We often hear that DC is losing affordable housing. In most cases, that means existing dwellings hitting a point where rents go up or building owners sell at market rates. Here’s how “expiration dates” for affordable housing work.

Photo by Carol Highsmith.

There’s a limit on how long affordable housing remains affordable

Programs like DC’s Housing Production Trust Fund, DC’s largest housing program, require the housing it helps pay for to remain affordable for a set number of years. Broadly speaking, that means the building can only be rented to people below a certain income level, and rent can’t go above a certain level. This amount could be 30 percent of the tenant’s income, meaning a tenant’s rent can rise or fall if they lose or gain income.

Affordable units like this use federal rental subsidies that pay the difference between what the tenant pays on any given month and an agreed-upon amount. That, or the maximum rent could be based on the most someone at a certain income level could afford (independent of whether the actual tenant is at or below that income level). Housing built using federal low-income housing tax credits usually works this way.

But after time passes, owners are free to convert their buildings to market-rate housing. Among housing programs in the District, affordability terms can be short as 30 years for rental housing and five years for homeownership housing.

When entire buildings of low-cost housing are lost because the affordability restrictions expired, low-income residents are displaced from their homes and communities, and it is expensive and often impossible for the city to rebuild the lost housing — especially in high-demand neighborhoods with access to transit and jobs.

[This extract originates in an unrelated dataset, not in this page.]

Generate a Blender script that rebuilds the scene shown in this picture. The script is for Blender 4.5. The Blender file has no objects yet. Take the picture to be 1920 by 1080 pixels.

Affordability requirements don’t have to be limited

Affordability requirements have traditionally been set to expire for a few reasons. One is that affordable rents and replacement reserves (funds set aside to pay for the building’s future needs) aren’t always enough to pay for repairs as buildings wear out and need to be fixed. Hiking rents after a few decades can pay for re-investments like new plumbing, windows, roofs and boilers.

The other is that some affordable housing projects count on profits from higher rents in the future to fill out the return on investment (though this isn’t all that common given that most affordable housing developers aren’t for-profit).

But what if affordable housing built with public dollars had no expiration date? A decade ago, housing officials from Boston decided all projects receiving public subsidy had to agree to stay affordable permanently. After seeing the city’s past housing investments evaporate as affordability terms expired, Boston’s Neighborhood Development Department (Boston’s version of DC’s Department of Housing and Community Development) did the following to help make permanent affordability more financially feasible:

  • It put more dollars into affordable housing up-front to ensure buildings could stay in good condition long-term. That meant funding a larger reserve, so that over the years, building owners could replace failing boilers, roofs, windows, plumbing, and more without needing to raise rents.
  • It structured deals with affordable housing developers so that getting a return on investment didn’t mean eventually hiking rents.
  • It created plans to step in if buildings ran into trouble. Even with the best up-front planning, it’s possible some properties will need to assistance with financing down the line, and Boston assured developers it’d be ready with solutions if developers encountered unforeseen problems.

Could DC follow Boston’s lead?

The District has adopted permanent affordability for some of its housing programs — affordable housing built on land sold by the District, and housing produced by inclusionary zoning, remain affordable as long as the building stands — but not for all of its housing programs.

For example, housing preserved or built using funds from the Housing Production Trust Fund are affordable for only 40 years, not permanently.

That are some people in DC’s affordable housing world who think the District would get better bang for its buck by adopting a permanent affordability requirement like Boston’s.The District is investing record amounts in affordable housing, yet that housing may not be there for future generations of DC residents if we let it expire.